Friday, November 12, 2010

What We're Reading: Rita

To Fetch a Thief: A Chet and Bernie Mystery

Spencer Quinn

This is the third title in the Chet and Bernie series, all narrated by Chet. Bernie is Bernie Little of the Little Detective Agency, and Chet, his partner, is a dog. Not just any dog, but a highly trained canine professional, even if he didn't make it all the way through K-9 school (something about an incident with a squirrel during the final exam). This time out, when Chet and Bernie take Bernie's son Charlie to the Drummond Family Traveling Circus, they discover that the show has been cancelled because the star of the show, Peanuts the elephant, has disappeared. Police later discover that Peanut's trainer has also gone missing, but are reluctant to pursue the matter. Charlie, who has a thing for elephants, begs Bernie to investigate, and when Popo the clown officially hires the Little Detective Agency, Chet and Bernie are off on another case. The series is well written and the plots have plenty of mystery, with a little emphasis on some serious social issues - in this case, animal rights. Chet is the true star, however, and sees more than his fair share of action. Additionally, his insights on humans and their behavior (perps and good guys alike) are amusing but insightful.

Monday, November 1, 2010

What We're Watching: Laurie

Bored To Death. Written and created by Jonathan Ames. Starring Jason Schwartzman, Ted Danson, Zach Galifianakis, Heather Burns and Olivia Thirlby.

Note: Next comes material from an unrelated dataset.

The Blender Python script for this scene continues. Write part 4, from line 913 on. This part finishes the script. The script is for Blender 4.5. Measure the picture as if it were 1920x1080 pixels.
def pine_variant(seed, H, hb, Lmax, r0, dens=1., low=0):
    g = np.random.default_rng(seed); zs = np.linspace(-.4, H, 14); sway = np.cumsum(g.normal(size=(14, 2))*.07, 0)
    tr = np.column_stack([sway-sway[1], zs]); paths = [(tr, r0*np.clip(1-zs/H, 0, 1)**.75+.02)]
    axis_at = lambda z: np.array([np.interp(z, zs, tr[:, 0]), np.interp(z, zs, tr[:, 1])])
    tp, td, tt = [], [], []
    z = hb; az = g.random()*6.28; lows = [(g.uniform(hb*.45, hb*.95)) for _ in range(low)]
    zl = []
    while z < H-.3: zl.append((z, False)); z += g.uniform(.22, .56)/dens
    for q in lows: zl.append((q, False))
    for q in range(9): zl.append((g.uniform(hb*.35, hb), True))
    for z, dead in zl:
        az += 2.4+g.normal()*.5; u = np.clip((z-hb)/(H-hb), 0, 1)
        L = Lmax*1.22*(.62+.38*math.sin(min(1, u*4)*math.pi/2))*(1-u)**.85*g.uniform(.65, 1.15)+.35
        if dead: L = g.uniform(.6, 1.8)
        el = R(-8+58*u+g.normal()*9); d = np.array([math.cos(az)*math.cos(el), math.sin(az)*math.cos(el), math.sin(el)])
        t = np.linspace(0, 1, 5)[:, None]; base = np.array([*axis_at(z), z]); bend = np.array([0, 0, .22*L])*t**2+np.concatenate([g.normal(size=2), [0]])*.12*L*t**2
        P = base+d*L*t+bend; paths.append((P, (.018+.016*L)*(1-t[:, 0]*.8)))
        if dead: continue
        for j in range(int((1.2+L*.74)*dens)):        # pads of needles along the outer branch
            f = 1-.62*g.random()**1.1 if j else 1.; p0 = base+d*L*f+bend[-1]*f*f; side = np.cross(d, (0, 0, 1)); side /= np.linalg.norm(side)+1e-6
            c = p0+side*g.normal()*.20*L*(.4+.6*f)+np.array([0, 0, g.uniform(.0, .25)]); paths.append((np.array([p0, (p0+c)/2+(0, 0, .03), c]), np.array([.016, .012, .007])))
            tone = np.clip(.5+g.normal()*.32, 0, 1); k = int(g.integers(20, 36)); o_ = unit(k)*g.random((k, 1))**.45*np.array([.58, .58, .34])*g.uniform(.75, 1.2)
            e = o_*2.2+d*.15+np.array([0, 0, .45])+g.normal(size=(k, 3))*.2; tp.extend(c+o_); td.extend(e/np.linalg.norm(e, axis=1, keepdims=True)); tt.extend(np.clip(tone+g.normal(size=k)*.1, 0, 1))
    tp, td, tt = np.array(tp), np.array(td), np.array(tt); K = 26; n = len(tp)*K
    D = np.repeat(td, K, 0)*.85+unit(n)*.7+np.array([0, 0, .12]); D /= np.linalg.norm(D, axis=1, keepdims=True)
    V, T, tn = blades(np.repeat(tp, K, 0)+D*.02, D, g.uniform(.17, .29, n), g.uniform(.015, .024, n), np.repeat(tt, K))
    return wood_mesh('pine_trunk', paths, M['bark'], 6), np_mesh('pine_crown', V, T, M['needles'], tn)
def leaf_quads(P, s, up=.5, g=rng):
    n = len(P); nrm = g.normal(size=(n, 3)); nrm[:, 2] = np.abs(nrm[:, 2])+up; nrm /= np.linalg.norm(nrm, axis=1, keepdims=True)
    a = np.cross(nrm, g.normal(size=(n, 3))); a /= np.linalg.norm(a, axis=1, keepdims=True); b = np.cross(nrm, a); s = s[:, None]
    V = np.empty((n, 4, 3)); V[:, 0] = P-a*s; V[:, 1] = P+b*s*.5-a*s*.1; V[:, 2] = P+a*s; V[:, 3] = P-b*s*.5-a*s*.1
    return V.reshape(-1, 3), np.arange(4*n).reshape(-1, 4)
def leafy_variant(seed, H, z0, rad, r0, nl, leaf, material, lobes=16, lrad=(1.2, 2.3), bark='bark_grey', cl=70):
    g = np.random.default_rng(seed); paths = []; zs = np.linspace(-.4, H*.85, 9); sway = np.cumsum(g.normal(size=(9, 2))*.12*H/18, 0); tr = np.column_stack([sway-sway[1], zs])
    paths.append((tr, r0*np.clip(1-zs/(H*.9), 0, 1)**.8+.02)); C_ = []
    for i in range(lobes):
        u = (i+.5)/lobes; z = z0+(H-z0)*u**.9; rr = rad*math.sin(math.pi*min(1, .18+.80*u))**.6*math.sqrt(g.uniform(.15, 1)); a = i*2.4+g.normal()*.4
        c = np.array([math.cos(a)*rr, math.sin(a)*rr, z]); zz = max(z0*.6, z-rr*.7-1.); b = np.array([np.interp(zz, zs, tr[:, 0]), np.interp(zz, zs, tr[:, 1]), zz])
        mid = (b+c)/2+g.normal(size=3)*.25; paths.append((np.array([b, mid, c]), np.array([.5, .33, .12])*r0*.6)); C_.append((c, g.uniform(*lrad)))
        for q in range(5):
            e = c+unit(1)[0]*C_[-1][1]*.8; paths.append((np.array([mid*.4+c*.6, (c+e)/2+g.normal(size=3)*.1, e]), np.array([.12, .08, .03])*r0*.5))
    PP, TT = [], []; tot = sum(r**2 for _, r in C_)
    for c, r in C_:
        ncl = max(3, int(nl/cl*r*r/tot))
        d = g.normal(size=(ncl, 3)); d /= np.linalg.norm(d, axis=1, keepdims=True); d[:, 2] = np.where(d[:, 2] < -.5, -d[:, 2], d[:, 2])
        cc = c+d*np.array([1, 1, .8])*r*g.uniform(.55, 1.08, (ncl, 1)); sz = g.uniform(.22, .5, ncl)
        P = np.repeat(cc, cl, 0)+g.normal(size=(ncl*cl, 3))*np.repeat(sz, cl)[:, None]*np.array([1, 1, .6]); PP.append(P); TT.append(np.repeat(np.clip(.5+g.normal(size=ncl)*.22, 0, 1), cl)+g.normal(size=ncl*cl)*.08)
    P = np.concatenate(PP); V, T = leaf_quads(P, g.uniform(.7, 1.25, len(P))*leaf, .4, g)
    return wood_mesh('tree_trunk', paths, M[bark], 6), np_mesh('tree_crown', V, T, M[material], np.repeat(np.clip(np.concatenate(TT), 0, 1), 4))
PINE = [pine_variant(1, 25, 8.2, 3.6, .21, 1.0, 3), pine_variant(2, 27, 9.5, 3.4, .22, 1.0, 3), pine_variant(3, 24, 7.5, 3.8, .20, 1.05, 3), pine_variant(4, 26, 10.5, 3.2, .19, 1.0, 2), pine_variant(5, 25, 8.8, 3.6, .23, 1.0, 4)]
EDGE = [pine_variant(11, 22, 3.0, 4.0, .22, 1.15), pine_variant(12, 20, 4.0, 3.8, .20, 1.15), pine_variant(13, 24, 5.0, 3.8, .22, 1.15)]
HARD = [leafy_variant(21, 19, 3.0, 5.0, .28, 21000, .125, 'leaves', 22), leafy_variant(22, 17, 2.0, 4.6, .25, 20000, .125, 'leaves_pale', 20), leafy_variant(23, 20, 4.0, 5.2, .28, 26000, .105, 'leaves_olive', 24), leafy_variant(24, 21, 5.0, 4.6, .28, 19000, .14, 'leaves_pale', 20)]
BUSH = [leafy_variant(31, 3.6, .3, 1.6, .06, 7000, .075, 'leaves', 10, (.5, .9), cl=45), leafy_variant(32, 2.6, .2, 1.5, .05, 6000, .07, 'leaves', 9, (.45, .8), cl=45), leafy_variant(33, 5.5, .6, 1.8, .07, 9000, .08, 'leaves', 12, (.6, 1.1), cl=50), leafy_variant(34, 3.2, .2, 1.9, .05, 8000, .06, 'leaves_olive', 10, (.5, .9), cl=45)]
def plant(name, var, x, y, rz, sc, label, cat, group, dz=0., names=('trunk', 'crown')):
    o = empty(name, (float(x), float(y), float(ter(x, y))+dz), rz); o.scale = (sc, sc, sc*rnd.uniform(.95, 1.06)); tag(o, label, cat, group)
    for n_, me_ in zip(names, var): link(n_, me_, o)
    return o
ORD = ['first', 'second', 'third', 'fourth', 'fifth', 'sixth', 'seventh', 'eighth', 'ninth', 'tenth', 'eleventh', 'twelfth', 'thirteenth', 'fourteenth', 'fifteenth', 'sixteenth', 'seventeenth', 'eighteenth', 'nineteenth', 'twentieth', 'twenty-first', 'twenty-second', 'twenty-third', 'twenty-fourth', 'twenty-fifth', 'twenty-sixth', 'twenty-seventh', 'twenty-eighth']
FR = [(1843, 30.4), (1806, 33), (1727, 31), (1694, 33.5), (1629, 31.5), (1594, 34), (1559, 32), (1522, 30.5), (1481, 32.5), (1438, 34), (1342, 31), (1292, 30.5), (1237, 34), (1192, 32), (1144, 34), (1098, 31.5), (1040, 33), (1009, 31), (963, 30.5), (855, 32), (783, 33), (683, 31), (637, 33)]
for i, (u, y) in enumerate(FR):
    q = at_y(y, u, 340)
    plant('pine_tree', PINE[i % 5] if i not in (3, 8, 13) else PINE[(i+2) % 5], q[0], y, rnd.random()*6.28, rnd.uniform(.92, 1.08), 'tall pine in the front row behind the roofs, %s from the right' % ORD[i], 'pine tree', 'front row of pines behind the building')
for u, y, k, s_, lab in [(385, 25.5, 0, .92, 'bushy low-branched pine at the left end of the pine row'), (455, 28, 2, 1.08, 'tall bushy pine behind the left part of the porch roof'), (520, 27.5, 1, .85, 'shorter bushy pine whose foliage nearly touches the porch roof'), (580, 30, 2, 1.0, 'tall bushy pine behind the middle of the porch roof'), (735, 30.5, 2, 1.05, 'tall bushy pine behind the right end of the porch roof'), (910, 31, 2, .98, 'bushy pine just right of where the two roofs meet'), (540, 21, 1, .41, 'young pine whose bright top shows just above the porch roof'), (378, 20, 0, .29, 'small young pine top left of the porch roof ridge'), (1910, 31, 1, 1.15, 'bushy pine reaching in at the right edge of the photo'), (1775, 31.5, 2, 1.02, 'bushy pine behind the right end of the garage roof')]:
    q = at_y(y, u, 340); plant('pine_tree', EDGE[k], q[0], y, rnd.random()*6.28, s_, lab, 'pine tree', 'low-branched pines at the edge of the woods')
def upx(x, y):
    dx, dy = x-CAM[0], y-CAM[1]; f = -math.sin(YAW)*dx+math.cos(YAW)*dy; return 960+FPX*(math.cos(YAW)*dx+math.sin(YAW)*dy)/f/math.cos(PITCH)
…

Jonathan Ames (Schwartzman), a young novelist and writer for a New York magazine, is experiencing heartbreak as his live-in girlfriend Suzanne (Thirlby) has recently moved out of their Brooklyn apartment. Ames lists himself as an unlicensed private detective on Craigslist which he hopes will help distract him from the emotional pain of losing Suzanne as well as supplement his income while he is working on his second novel. Jonathan winds up involved in many sticky situations as he takes on new cases. Hilarious, quirky, smart and well written. Great chemistry between the actors. Schwartzman at his best.